--- DATA SHOWN ---
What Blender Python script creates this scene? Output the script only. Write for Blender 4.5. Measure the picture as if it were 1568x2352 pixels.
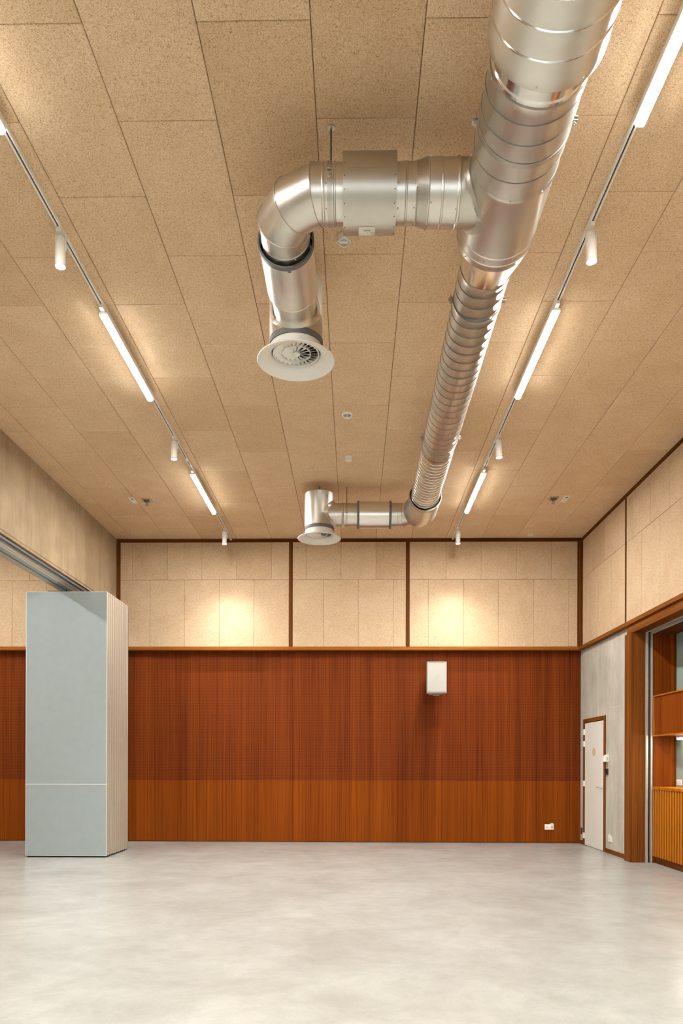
import bpy, math, random
from mathutils import Vector, Matrix
random.seed(7)
for o in list(bpy.data.objects):
    bpy.data.objects.remove(o)
S = bpy.context.scene
COL = S.collection
PI = math.pi

# ------------------------------------------------------------------ camera
HC = 1.36
cam = bpy.data.objects.new('camera', bpy.data.cameras.new('camera'))
COL.objects.link(cam)
yaw, roll = 0.0173, 0.0025
c_, s_ = math.cos(yaw), math.sin(yaw)
cr, sr = math.cos(roll), math.sin(roll)
ax = Vector((c_, s_, 0)); fw = Vector((-s_, c_, 0)); az = Vector((0, 0, 1))
right = cr*ax + sr*az
up = -sr*ax + cr*az
cam.matrix_world = Matrix((
    (right.x, up.x, -fw.x, 0), (right.y, up.y, -fw.y, 0), (right.z, up.z, -fw.z, HC), (0, 0, 0, 1)))
cam.data.sensor_fit = 'AUTO'
cam.data.sensor_width = 36
cam.data.lens = 36*1718.4/2352
cam.data.shift_y = 578.8/2352
cam.data.clip_start = 0.05
S.camera = cam

# ------------------------------------------------------------------ world, exposure
w = bpy.data.worlds.new('world'); S.world = w; w.use_nodes = True
w.node_tree.nodes['Background'].inputs[0].default_value = (0.86, 0.94, 1.0, 1)
w.node_tree.nodes['Background'].inputs[1].default_value = 2.2
S.view_settings.view_transform = 'Standard'
S.view_settings.look = 'None'
S.view_settings.exposure = 0.43
S.view_settings.gamma = 1.0
S.view_settings.use_curve_mapping = False
BAR_POWER = 620.0     # emission strength of the LED bars
SPOT_POWER = 240.0   # watts of each track spotlight
LAMP = (0.985, 1.0, 0.99)

# ------------------------------------------------------------------ material helpers
def new_mat(name):
    m = bpy.data.materials.new(name); m.use_nodes = True
    nt = m.node_tree
    return m, nt, nt.nodes['Principled BSDF']
def N(nt, t, **kw):
    n = nt.nodes.new(t)
    for k, v in kw.items():
        if hasattr(n, k): setattr(n, k, v)
        else: n.inputs[k.replace('_', ' ')].default_value = v
    return n
def L(nt, a, b): nt.links.new(a, b)
def rgb(h):
    v = [int(h[i:i+2], 16)/255 for i in (0, 2, 4)]
    return tuple((x/12.92 if x <= .04045 else ((x+.055)/1.055)**2.4) for x in v) + (1,)
def ramp(nt, fac, stops):
    r = nt.nodes.new('ShaderNodeValToRGB')
    e = r.color_ramp.elements
    e[0].position, e[0].color = stops[0]
    e[1].position, e[1].color = stops[-1]
    for p, c in stops[1:-1]:
        x = e.new(p); x.color = c
    L(nt, fac, r.inputs[0])
    return r.outputs[0]
def mixc(nt, a, b, fac, mode='MIX'):
    m = nt.nodes.new('ShaderNodeMix'); m.data_type = 'RGBA'; m.blend_type = mode
    for s, v in ((m.inputs[6], a), (m.inputs[7], b), (m.inputs[0], fac)):
        if hasattr(v, 'is_linked') or hasattr(v, 'links'): L(nt, v, s)
        else: s.default_value = v
    return m.outputs[2]
def coords(nt, scale=(1, 1, 1), rnd=True):
    tc = nt.nodes.new('ShaderNodeTexCoord')
    mp = nt.nodes.new('ShaderNodeMapping')
    mp.inputs['Scale'].default_value = scale
    src = tc.outputs['Object']
    if rnd:
        oi = nt.nodes.new('ShaderNodeObjectInfo')
        mu = nt.nodes.new('ShaderNodeVectorMath'); mu.operation = 'SCALE'
        cb = nt.nodes.new('ShaderNodeCombineXYZ')
        for i in range(3): L(nt, oi.outputs['Random'], cb.inputs[i])
        L(nt, cb.outputs[0], mu.inputs[0]); mu.inputs['Scale'].default_value = 37.0
        ad = nt.nodes.new('ShaderNodeVectorMath'); ad.operation = 'ADD'
        L(nt, src, ad.inputs[0]); L(nt, mu.outputs[0], ad.inputs[1])
        src = ad.outputs[0]
    L(nt, src, mp.inputs[0])
    return mp.outputs[0]
def noise(nt, vec, scale, detail=3, rough=.55, dist=0.0):
    n = nt.nodes.new('ShaderNodeTexNoise')
    n.inputs['Scale'].default_value = scale; n.inputs['Detail'].default_value = detail
    n.inputs['Roughness'].default_value = rough; n.inputs['Distortion'].default_value = dist
    L(nt, vec, n.inputs['Vector'])
    return n.outputs['Fac']
def bump(nt, bs, h, strength, dist=.002):
    b = nt.nodes.new('ShaderNodeBump'); b.inputs['Strength'].default_value = strength
    b.inputs['Distance'].default_value = dist
    L(nt, h, b.inputs['Height']); L(nt, b.outputs[0], bs.inputs['Normal'])
def plain(name, col, rough=.5, metal=0.0, spec=.5, var=.06, emit=None, strength=0):
    m, nt, bs = new_mat(name)
    col = rgb(col) if isinstance(col, str) else tuple(col)+(1,)
    f = noise(nt, coords(nt, rnd=False), 9, 4)
    d = tuple(x*(1-var) for x in col[:3])+(1,); u = tuple(min(1, x*(1+var)) for x in col[:3])+(1,)
    L(nt, ramp(nt, f, [(.3, d), (.7, u)]), bs.inputs['Base Color'])
    bs.inputs['Roughness'].default_value = rough; bs.inputs['Metallic'].default_value = metal
    bs.inputs['Specular IOR Level'].default_value = spec
    if emit:
        bs.inputs['Emission Color'].default_value = tuple(emit)+(1,)
        bs.inputs['Emission Strength'].default_value = strength
    return m

# wood wool boards: pale fibres with dark pores between them
def wood_wool(name='wood_wool', k=1.0):
    m, nt, bs = new_mat(name)
    v = coords(nt)
    pores = noise(nt, v, 112, 3, .65, 1.6)
    fib = noise(nt, v, 200, 2, .6, 3.0)
    patch = noise(nt, v, 3.2, 3, .6)
    oi = nt.nodes.new('ShaderNodeObjectInfo')
    base = ramp(nt, patch, [(.25, (.76*k, .565*k, .37*k, 1)), (.75, (.84*k, .65*k, .45*k, 1))])
    tone = ramp(nt, oi.outputs['Random'], [(0, (.88, .85, .80, 1)), (.15, (.96, .95, .93, 1)), (1, (1, 1, 1, 1))])
    base = mixc(nt, base, tone, 1.0, 'MULTIPLY')
    p = ramp(nt, pores, [(.29, (.38, .27, .16, 1)), (.42, (.78, .69, .57, 1)), (.52, (1, 1, 1, 1)), (.72, (1.08, 1.08, 1.08, 1))])
    base = mixc(nt, base, p, 1.0, 'MULTIPLY')
    fl = ramp(nt, fib, [(.32, (.62, .53, .44, 1)), (.48, (.98, .97, .96, 1)), (.7, (1.18, 1.18, 1.18, 1))])
    base = mixc(nt, base, fl, .9, 'MULTIPLY')
    L(nt, base, bs.inputs['Base Color'])
    bs.inputs['Roughness'].default_value = .95
    bs.inputs['Specular IOR Level'].default_value = .15
    bump(nt, bs, fib, .5, .003)
    return m
def wood(name, dark, mid, light, axis='Z', perf=False, rough=.6, spec=.08, gscale=1.0, rnd=False):
    m, nt, bs = new_mat(name)
    st = {'Z': (1, 1, .009), 'Y': (1, .02, 1), 'X': (.02, 1, 1)}[axis]
    v = coords(nt, st, rnd=rnd)
    a = noise(nt, v, 5.5*gscale, 4, .6, .5)
    b = noise(nt, v, 42*gscale, 3, .65, .3)
    c = noise(nt, v, 210*gscale, 2, .5)
    ca = ramp(nt, a, [(.30, dark+(1,)), (.5, mid+(1,)), (.72, light+(1,))])
    cb = ramp(nt, b, [(.32, (.58, .46, .38, 1)), (.50, (1, 1, 1, 1)), (.68, (1.2, 1.25, 1.2, 1))])
    cc = ramp(nt, c, [(.3, (.86, .82, .80, 1)), (.6, (1, 1, 1, 1))])
    col = mixc(nt, mixc(nt, ca, cb, .8, 'MULTIPLY'), cc, .8, 'MULTIPLY')
    if perf:
        tc = nt.nodes.new('ShaderNodeTexCoord'); sx = nt.nodes.new('ShaderNodeSeparateXYZ')
        L(nt, tc.outputs['Object'], sx.inputs[0])
        ds = []
        for o in (sx.outputs[0], sx.outputs[2]):
            q = N(nt, 'ShaderNodeMath', operation='MULTIPLY'); L(nt, o, q.inputs[0]); q.inputs[1].default_value = 1/.0147
            q2 = N(nt, 'ShaderNodeMath', operation='FRACT'); L(nt, q.outputs[0], q2.inputs[0])
            q3 = N(nt, 'ShaderNodeMath', operation='SUBTRACT'); L(nt, q2.outputs[0], q3.inputs[0]); q3.inputs[1].default_value = .5
            q4 = N(nt, 'ShaderNodeMath', operation='MULTIPLY'); L(nt, q3.outputs[0], q4.inputs[0]); L(nt, q3.outputs[0], q4.inputs[1])
            ds.append(q4.outputs[0])
        sm = N(nt, 'ShaderNodeMath', operation='ADD'); L(nt, ds[0], sm.inputs[0]); L(nt, ds[1], sm.inputs[1])
        hole = N(nt, 'ShaderNodeMath', operation='LESS_THAN'); L(nt, sm.outputs[0], hole.inputs[0]); hole.inputs[1].default_value = .30**2
        col = mixc(nt, col, (.012, .004, .002, 1), hole.outputs[0])
    L(nt, col, bs.inputs['Base Color'])
    bs.inputs['Roughness'].default_value = rough
    bs.inputs['Specular IOR Level'].default_value = spec
    return m
def concrete_floor():
    m, nt, bs = new_mat('polished_concrete')
    v = coords(nt, rnd=False)
    a = noise(nt, v, 1.0, 9, .68, .4); b = noise(nt, v, 4.5, 8, .7, .3); c = noise(nt, v, 60, 3, .6)
    col = ramp(nt, a, [(.34, (.264, .250, .220, 1)), (.5, (.298, .287, .255, 1)), (.64, (.332, .322, .290, 1))])
    cb = ramp(nt, b, [(.34, (.90, .895, .885, 1)), (.56, (1, 1, 1, 1))])
    cc = ramp(nt, c, [(.3, (.95, .95, .94, 1)), (.6, (1, 1, 1, 1))])
    col = mixc(nt, mixc(nt, col, cb, .9, 'MULTIPLY'), cc, 1.0, 'MULTIPLY')
    L(nt, col, bs.inputs['Base Color'])
    r = nt.nodes.new('ShaderNodeMapRange'); L(nt, b, r.inputs[0])
    r.inputs['To Min'].default_value = .255; r.inputs['To Max'].default_value = .265
    L(nt, r.outputs[0], bs.inputs['Roughness'])
    bs.inputs['Specular IOR Level'].default_value = .38
    return m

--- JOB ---
Begin at the first line of the material and copy each line exactly through the one containing "S.camera = cam". Omit pictures.

--- OUTPUT FOR THIS TASK ---
What Blender Python script creates this scene? Output the script only. Write for Blender 4.5. Measure the picture as if it were 1568x2352 pixels.
import bpy, math, random
from mathutils import Vector, Matrix
random.seed(7)
for o in list(bpy.data.objects):
    bpy.data.objects.remove(o)
S = bpy.context.scene
COL = S.collection
PI = math.pi

# ------------------------------------------------------------------ camera
HC = 1.36
cam = bpy.data.objects.new('camera', bpy.data.cameras.new('camera'))
COL.objects.link(cam)
yaw, roll = 0.0173, 0.0025
c_, s_ = math.cos(yaw), math.sin(yaw)
cr, sr = math.cos(roll), math.sin(roll)
ax = Vector((c_, s_, 0)); fw = Vector((-s_, c_, 0)); az = Vector((0, 0, 1))
right = cr*ax + sr*az
up = -sr*ax + cr*az
cam.matrix_world = Matrix((
    (right.x, up.x, -fw.x, 0), (right.y, up.y, -fw.y, 0), (right.z, up.z, -fw.z, HC), (0, 0, 0, 1)))
cam.data.sensor_fit = 'AUTO'
cam.data.sensor_width = 36
cam.data.lens = 36*1718.4/2352
cam.data.shift_y = 578.8/2352
cam.data.clip_start = 0.05
S.camera = cam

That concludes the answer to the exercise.